▶ **Work to complete**:
Produce word for word the lines of the data below running from the one that has "(.28, .38, .048), .54)" to the one that has "(.140, .220, .038), .45)", inclusive, and no others.

▶ **Given information**:

----

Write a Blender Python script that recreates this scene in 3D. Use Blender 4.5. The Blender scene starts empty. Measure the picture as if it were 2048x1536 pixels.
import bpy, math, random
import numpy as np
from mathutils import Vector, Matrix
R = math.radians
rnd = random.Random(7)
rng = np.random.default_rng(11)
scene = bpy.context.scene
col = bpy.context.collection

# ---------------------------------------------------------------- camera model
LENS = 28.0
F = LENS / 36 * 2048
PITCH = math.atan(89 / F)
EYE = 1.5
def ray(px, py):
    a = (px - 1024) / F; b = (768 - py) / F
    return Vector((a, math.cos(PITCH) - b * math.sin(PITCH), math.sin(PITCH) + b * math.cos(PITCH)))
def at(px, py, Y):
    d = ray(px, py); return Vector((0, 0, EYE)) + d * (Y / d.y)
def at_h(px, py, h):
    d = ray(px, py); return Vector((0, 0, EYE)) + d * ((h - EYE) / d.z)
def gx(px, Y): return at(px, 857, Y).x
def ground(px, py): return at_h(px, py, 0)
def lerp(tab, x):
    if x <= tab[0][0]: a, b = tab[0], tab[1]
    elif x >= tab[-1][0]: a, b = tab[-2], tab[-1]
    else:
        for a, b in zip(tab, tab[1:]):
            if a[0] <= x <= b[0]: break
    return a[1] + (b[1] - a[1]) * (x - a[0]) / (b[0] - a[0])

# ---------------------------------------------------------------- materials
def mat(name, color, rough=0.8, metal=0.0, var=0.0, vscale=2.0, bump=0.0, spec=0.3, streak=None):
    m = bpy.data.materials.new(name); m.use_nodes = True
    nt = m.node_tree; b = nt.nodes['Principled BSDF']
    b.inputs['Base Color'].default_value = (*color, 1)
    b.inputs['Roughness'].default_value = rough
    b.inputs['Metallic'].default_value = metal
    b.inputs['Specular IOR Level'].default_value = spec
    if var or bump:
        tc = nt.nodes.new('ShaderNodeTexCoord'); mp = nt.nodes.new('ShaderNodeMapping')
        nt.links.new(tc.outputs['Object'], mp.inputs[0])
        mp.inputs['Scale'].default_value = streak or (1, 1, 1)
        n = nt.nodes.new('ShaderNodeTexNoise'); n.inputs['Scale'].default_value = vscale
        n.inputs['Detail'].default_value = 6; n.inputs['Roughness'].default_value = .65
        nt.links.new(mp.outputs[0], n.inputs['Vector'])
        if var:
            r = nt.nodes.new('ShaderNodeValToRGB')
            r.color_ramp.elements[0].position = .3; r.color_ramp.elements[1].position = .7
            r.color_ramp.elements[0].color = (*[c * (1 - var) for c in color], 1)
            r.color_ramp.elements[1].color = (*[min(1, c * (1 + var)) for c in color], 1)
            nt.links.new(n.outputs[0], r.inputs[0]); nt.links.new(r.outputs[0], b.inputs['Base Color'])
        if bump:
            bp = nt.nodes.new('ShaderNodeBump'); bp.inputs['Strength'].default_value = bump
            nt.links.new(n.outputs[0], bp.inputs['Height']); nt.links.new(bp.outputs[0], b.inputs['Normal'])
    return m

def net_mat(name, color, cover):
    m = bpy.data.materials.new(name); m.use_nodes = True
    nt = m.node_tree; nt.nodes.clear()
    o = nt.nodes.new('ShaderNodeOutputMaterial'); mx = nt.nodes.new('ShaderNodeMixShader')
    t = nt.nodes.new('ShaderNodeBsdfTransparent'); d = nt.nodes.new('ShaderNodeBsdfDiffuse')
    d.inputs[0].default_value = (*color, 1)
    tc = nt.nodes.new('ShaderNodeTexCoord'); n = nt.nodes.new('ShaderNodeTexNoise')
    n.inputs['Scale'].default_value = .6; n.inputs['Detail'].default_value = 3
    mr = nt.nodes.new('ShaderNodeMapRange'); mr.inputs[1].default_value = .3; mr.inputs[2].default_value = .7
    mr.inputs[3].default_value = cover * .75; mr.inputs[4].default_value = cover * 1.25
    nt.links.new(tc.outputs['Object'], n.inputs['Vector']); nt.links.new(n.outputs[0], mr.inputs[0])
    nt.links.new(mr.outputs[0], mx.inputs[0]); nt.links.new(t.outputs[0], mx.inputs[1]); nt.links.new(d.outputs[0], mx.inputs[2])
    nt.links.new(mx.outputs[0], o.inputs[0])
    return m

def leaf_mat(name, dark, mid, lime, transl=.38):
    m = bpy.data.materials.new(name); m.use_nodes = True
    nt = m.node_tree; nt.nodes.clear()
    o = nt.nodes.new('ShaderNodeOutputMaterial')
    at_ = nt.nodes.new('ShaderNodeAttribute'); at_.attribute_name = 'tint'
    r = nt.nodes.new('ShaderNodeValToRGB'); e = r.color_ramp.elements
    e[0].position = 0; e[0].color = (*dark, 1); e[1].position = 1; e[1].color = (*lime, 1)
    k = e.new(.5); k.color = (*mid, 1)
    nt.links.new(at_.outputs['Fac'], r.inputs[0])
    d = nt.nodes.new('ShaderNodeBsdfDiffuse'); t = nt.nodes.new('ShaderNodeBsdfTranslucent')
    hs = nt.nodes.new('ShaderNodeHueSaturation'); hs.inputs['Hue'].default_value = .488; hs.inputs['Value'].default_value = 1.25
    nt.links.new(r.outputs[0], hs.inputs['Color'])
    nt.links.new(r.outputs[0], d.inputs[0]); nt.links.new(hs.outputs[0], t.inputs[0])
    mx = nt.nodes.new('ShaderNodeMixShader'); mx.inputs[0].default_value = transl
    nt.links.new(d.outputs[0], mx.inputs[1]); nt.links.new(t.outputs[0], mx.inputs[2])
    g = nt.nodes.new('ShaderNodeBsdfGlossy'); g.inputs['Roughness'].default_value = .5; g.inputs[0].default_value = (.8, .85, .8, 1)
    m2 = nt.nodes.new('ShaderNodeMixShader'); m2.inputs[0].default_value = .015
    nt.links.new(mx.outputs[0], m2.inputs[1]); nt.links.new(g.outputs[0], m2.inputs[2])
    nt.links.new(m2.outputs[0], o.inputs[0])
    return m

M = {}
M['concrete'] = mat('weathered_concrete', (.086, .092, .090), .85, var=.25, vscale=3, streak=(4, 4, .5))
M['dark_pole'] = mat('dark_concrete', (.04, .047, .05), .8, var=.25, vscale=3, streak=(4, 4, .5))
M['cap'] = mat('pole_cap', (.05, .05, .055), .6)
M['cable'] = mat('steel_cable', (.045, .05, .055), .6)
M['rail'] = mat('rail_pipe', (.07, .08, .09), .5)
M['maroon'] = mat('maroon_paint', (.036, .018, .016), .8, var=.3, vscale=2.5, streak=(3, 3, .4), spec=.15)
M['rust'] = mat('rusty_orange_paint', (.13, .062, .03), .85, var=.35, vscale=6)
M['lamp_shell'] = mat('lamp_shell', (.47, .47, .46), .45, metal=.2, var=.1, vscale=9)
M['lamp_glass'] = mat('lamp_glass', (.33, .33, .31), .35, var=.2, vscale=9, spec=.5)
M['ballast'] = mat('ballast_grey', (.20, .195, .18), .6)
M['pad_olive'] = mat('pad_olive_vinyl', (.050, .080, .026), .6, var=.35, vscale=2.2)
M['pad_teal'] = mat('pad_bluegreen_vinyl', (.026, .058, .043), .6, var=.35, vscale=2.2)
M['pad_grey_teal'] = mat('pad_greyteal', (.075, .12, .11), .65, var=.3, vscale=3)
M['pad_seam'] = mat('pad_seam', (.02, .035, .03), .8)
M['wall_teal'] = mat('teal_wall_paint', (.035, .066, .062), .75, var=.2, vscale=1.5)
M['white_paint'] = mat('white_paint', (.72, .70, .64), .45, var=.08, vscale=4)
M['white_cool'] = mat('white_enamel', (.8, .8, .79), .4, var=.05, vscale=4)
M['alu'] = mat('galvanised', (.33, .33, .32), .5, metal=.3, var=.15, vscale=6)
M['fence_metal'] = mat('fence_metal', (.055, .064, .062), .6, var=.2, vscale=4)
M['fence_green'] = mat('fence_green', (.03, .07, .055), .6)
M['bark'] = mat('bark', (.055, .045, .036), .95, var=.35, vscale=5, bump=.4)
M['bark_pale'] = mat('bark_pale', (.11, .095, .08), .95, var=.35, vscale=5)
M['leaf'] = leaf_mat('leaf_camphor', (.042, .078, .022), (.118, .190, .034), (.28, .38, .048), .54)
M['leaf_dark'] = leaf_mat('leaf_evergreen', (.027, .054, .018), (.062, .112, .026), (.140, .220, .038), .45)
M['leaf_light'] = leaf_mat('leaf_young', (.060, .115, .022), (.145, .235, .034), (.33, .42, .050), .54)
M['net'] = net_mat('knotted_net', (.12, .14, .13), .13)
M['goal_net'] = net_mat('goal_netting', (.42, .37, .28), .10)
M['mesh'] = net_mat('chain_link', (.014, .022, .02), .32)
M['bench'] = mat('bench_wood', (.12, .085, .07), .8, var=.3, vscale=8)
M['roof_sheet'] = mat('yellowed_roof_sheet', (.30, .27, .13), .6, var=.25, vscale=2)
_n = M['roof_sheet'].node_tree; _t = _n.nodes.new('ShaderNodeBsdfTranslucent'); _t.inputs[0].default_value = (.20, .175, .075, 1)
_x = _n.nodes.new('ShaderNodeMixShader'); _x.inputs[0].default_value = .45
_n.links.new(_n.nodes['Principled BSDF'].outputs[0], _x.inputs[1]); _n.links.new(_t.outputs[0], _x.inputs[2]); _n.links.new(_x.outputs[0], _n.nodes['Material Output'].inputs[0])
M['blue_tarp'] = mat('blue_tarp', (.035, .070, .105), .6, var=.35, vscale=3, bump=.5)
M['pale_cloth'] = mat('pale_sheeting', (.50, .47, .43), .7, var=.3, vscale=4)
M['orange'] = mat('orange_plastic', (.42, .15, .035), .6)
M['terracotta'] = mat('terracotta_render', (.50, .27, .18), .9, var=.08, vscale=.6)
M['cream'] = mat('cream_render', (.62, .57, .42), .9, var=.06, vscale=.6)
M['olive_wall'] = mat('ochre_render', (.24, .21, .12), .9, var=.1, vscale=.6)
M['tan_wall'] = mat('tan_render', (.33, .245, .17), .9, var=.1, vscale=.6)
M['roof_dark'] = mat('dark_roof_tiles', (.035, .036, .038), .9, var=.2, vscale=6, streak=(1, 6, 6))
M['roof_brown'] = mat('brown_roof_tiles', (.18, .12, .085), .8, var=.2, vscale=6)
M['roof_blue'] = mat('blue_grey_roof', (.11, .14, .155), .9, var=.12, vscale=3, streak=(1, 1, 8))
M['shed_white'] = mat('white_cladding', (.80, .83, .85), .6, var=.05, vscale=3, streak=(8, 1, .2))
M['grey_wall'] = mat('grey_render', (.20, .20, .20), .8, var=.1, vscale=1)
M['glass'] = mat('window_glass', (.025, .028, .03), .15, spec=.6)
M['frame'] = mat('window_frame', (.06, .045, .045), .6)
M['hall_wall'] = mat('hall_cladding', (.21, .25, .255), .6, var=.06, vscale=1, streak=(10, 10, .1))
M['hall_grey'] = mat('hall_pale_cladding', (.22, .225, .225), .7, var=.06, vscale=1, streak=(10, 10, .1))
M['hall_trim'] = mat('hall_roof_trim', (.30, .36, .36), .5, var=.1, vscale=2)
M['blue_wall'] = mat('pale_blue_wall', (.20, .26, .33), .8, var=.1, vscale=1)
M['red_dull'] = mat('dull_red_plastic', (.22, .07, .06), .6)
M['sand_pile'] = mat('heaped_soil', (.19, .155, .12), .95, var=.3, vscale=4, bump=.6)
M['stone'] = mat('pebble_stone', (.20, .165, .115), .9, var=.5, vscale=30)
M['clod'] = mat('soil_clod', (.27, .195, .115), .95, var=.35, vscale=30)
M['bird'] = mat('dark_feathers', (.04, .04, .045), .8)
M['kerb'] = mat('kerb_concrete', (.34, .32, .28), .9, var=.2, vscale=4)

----

▶ **Exercise solution**:
M['leaf'] = leaf_mat('leaf_camphor', (.042, .078, .022), (.118, .190, .034), (.28, .38, .048), .54)
M['leaf_dark'] = leaf_mat('leaf_evergreen', (.027, .054, .018), (.062, .112, .026), (.140, .220, .038), .45)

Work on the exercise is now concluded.